Resource-Request Algorithm for Safe Granting of Requests:
If
Requesti ≤ Needi, go to step 2. Otherwise, raise an error since the thread has exceeded its maximum claim.If
Requesti ≤ Available, go to step 3. Otherwise, thread Ti must wait, since the resources are not available.Pretend to allocate the requested resources to thread Ti by modifying the system state as follows:
Available = Available - Requesti(remove from available)Allocationi = Allocationi + Requesti(add to allocation)Needi = Needi - Requesti(remaining need is reduced)
If the resulting resource-allocation state is safe, the transaction is completed, and thread Ti is allocated its resources.
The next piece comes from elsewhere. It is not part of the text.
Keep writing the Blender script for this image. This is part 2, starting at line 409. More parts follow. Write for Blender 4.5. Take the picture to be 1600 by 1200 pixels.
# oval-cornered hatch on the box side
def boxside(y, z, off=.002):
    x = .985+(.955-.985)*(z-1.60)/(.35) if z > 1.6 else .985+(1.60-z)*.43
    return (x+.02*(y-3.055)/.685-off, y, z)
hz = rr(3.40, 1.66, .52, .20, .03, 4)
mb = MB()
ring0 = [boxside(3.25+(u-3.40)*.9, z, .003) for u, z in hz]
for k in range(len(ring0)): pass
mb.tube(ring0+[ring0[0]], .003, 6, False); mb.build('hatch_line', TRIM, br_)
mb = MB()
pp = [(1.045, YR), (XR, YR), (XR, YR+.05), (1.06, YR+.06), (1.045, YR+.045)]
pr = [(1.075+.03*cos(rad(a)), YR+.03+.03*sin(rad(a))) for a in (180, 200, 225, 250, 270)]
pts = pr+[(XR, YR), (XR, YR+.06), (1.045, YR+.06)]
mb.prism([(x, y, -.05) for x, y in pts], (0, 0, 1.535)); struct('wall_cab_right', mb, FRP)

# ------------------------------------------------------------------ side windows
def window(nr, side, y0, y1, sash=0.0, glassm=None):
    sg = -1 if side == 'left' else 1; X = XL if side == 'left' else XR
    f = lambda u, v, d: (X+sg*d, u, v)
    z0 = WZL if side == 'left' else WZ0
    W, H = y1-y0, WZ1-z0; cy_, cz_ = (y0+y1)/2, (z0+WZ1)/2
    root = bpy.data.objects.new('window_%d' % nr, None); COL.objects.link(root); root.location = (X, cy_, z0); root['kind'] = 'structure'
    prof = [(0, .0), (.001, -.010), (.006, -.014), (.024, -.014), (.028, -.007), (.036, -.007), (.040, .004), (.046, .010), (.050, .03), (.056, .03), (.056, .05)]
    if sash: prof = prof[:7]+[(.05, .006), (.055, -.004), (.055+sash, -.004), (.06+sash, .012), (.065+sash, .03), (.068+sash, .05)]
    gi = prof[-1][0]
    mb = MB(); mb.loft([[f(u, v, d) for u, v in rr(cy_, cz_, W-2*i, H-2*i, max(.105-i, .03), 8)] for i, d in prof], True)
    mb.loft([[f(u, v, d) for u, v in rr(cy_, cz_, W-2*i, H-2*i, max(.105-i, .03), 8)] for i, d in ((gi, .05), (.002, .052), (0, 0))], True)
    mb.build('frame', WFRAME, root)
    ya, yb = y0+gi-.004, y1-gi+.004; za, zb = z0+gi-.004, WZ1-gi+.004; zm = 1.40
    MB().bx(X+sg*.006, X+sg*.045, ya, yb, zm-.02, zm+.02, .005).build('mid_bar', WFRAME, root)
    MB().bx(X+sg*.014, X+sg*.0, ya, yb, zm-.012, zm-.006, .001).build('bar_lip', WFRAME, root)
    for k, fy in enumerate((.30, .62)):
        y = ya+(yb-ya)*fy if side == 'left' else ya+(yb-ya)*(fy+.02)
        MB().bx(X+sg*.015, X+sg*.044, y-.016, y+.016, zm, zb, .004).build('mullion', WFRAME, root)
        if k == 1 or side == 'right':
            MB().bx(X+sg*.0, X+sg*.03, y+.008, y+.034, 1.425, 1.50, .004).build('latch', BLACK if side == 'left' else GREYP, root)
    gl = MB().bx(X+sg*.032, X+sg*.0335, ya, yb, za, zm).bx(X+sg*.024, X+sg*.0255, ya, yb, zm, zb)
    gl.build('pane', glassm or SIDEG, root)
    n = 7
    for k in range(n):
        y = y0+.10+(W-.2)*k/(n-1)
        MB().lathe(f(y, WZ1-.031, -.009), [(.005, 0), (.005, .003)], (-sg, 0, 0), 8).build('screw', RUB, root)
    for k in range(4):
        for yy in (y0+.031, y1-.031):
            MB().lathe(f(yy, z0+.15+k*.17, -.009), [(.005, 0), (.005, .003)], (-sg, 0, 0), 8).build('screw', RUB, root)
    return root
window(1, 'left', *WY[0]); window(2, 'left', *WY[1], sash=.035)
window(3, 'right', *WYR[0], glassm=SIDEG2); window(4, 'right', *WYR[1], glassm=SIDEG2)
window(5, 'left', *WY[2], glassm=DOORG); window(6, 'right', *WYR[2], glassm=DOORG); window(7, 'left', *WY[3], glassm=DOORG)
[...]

However, if the new state is unsafe, Ti must wait, and the old resource-allocation state is restored.
Problems with the Banker’s Algorithm
| Process | Allocation (A, B, C) | Max (A, B, C) | Available (A, B, C) |
|---|---|---|---|
| T0 | 0, 1, 0 | 7, 5, 3 | 3, 3, 2 |
| T1 | 2, 0, 0 | 3, 2, 2 | |
| T2 | 3, 0, 2 | 9, 0, 2 | |
| T3 | 2, 1, 1 | 2, 2, 2 | |
| T4 | 0, 0, 2 | 4, 3, 3 |
Need Matrix
| Task | A | B | C |
|---|---|---|---|
| T0 | 7 | 4 | 3 |
| T1 | 1 | 2 | 2 |
| T2 | 6 | 0 | 0 |
| T3 | 0 | 1 | 1 |
| T4 | 4 | 3 | 1 |
The system is currently in a safe state. The sequence <T1, T3, T4, T2, T0> satisfies the safety criteria.
Suppose T1 requests (1, 0, 2). First, check that Request1 ≤ Available, i.e., (1, 0, 2) ≤ (3, 3, 2), which is true. The request can be granted because the new system state remains safe.
After the request, the new state is as follows:
| Process | Allocation (A, B, C) | Need (A, B, C) | Available (A, B, C) |
|---|---|---|---|
| T0 | 0, 1, 0 | 7, 4, 3 | 2, 3, 0 |
| T1 | 3, 0, 2 | 0, 2, 0 | |
| T2 | 3, 0, 2 | 6, 0, 0 | |
| T3 | 2, 1, 1 | 0, 1, 1 | |
| T4 | 0, 0, 2 | 4, 3, 1 |
After executing the safety algorithm, we find that the sequence <T1, T3, T4, T0, T2> satisfies the safety requirements. Therefore, T1’s request can be immediately granted.
When the system is in this state, a request for (3, 3, 0) by T4 cannot be granted, as the resources are not available. A request for (0, 2, 0) by T0 also cannot be granted, even though the resources are available, as it would lead to an unsafe state with no safe sequence.